Abstract: Object detectors often suffer a decrease in performance due to the large domain gap between the training data (source domain) and real-world data (target domain). Diffusion-based generative models have shown remarkable abilities in generating high-quality and diverse images, suggesting their potential for extracting valuable feature from various domains. To effectively leverage the cross-domain feature representation of diffusion models, in this paper, we train a detector with frozen-weight diffusion model on the source domain, then employ it as a teacher model to generate pseudo labels on the unlabeled target domain, which are used to guide the supervised learning of the student model on the target domain. We refer to this approach as Diffusion Domain Teacher (DDT). By employing this straightforward yet potent framework, we significantly improve cross-domain object detection performance without compromising the inference speed. Our method achieves an average mAP improvement of 21.2% compared to the baseline on 6 datasets from three common cross-domain detection benchmarks (Cross-Camera, Syn2Real, Real2Artistic), surpassing the current state-of-the-art (SOTA) methods by an average of 5.7% mAP. Furthermore, extensive experiments demonstrate that our method consistently brings improvements even in more powerful and complex models, highlighting broadly applicable and effective domain adaptation capability of our DDT.

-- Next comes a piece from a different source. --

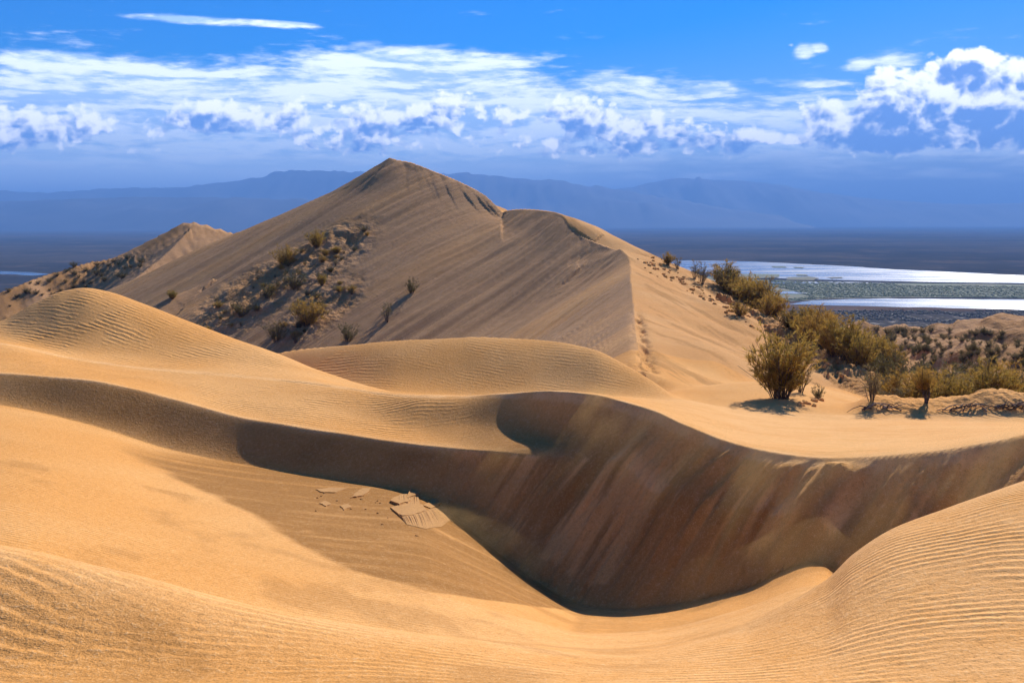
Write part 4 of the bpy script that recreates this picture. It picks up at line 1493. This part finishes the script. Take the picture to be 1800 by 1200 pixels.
def clods():
    r = np.random.default_rng(71)
    spots = []
    for k in range(120):      # along the broken edge of the great dune
        t = r.uniform(0, 1)
        px = np.interp(t, [0, 0.35, 0.7, 1], [1130, 1225, 1330, 1480]) + r.normal() * 9
        py = np.interp(t, [0, 0.35, 0.7, 1], [448, 497, 563, 646]) + r.uniform(0, 22)
        spots.append((px, py, r.uniform(2.0, 5.0)))
    for k in range(12):
        spots.append((1402 + r.uniform(0, 46), 706 + r.uniform(-4, 9), r.uniform(3, 7)))
    for px, py, size in spots:
        x, Y, z = hit(px, py, 38, 170, 500)
        s = size / F * Y
        v = []; f = []
        n = 7
        for i in range(n):
            a = 2 * math.pi * i / n
            v.append((x + math.cos(a) * s * r.uniform(0.8, 1.3), Y + math.sin(a) * s * r.uniform(0.6, 1.1), z - 0.1))
        for i in range(n):
            a = 2 * math.pi * (i + 0.4) / n
            v.append((x + math.cos(a) * s * r.uniform(0.5, 1.0), Y + math.sin(a) * s * r.uniform(0.5, 0.9), z + s * r.uniform(0.3, 0.75)))
        v.append((x, Y, z + s * r.uniform(0.6, 0.9)))
        for i in range(n):
            j = (i + 1) % n
            f.append((i, j, n + j, n + i)); f.append((n + i, n + j, 2 * n))
        mesh_obj('clod', v, f, SAND, parent=DUNES['great_dune'], smooth=False)


clods()


# ---------------------------------------------------------------- sand blown off the crest, drifting down over the slip face
def blowing_sand():
    us = np.linspace(760, 1960, 110)
    ky, kz = knots(us)
    n = 30
    v = []
    top = []
    for k in range(n):
        t = k / (n - 1)
        for i, u in enumerate(us):
            y0 = ky[KI['foot']][i] - 1.8; y1 = ky[KI['crest']][i] + 0.25
            if u < 1050:
                y1 = ky[KI['crest_low']][i] * (1 - sst(u, 960, 1050)) + y1 * sst(u, 960, 1050)
            Y = y0 + (y1 - y0) * t
            x = (u - 900) / F * Y
            g0 = ground_z(x, Y)
            e = min(1, 4 * t, 6 * (1 - t), i / 12, (len(us) - 1 - i) / 6)
            v.append((x, Y, g0 - 0.06)); top.append((x, Y, g0 + 0.05 + 0.75 * max(0.0, e) ** 0.7))
    m = len(us)
    N = len(v)
    f = []
    for k in range(n - 1):
        for i in range(m - 1):
            a, b, c, d = k * m + i, k * m + i + 1, (k + 1) * m + i + 1, (k + 1) * m + i
            f.append((a, d, c, b)); f.append((N + a, N + b, N + c, N + d))
    rim = [i for i in range(m)] + [k * m + m - 1 for k in range(1, n)] + [(n - 1) * m + i for i in range(m - 2, -1, -1)] + [k * m for k in range(n - 2, 0, -1)]
    for j in range(len(rim)):
        a, b = rim[j], rim[(j + 1) % len(rim)]
        f.append((a, b, N + b, N + a))
    mt = bpy.data.materials.new('blown_sand')
    mt.use_nodes = True
    g = NT(mt.node_tree)
    out = g.n('ShaderNodeOutputMaterial')
    pos = g.n('ShaderNodeNewGeometry').outputs['Position']
    sp = g.n('ShaderNodeSeparateXYZ')
    g.t.links.new(pos, sp.inputs[0])
    X, Y, Z = sp.outputs
    ac = g.sub(g.mul(X, 0.5), g.mul(Y, 0.87)); al = g.add(g.mul(X, 0.87), g.mul(Y, 0.5))
    nz = g.noise(g.xyz(g.mul(ac, 4.8), g.mul(al, 0.5), g.mul(Z, 0.5)), 1.0, 4.0, 0.6)
    nb = g.noise(g.xyz(g.mul(ac, 0.45), g.mul(al, 0.30), 4.0), 1.0, 2.0, 0.5)
    d = g.mul(g.ss(nz, 0.47, 0.64), g.ss(nb, 0.32, 0.66))
    vol = g.n('ShaderNodeVolumePrincipled')
    vol.inputs['Color'].default_value = (1.0, 0.60, 0.22, 1)
    vol.inputs['Anisotropy'].default_value = 0.3
    g.t.links.new(g.mul(d, 0.5), vol.inputs['Density'])
    g.t.links.new(vol.outputs[0], out.inputs['Volume'])
    mesh_obj('blowing_sand', v + top, f, mt, smooth=False, kind='stuff', label='thin streamers of wind blown sand over the dark slip face', cat='blowing sand')


blowing_sand()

Primary Subject Area: [Generation] Multimedia Foundation Models
Secondary Subject Area: [Generation] Generative Multimedia
Relevance To Conference: This work investigates the application of the text-to-image diffusion generative models in cross-domain feature representation and recognition tasks, and demonstrates the powerful capability of the diffusion models based on multimedia data (texts and images) and architectures in visual feature representation, as well as its great potential in cross-domain recognition. This research contributes to the advancement of generative models in image understanding and recognition.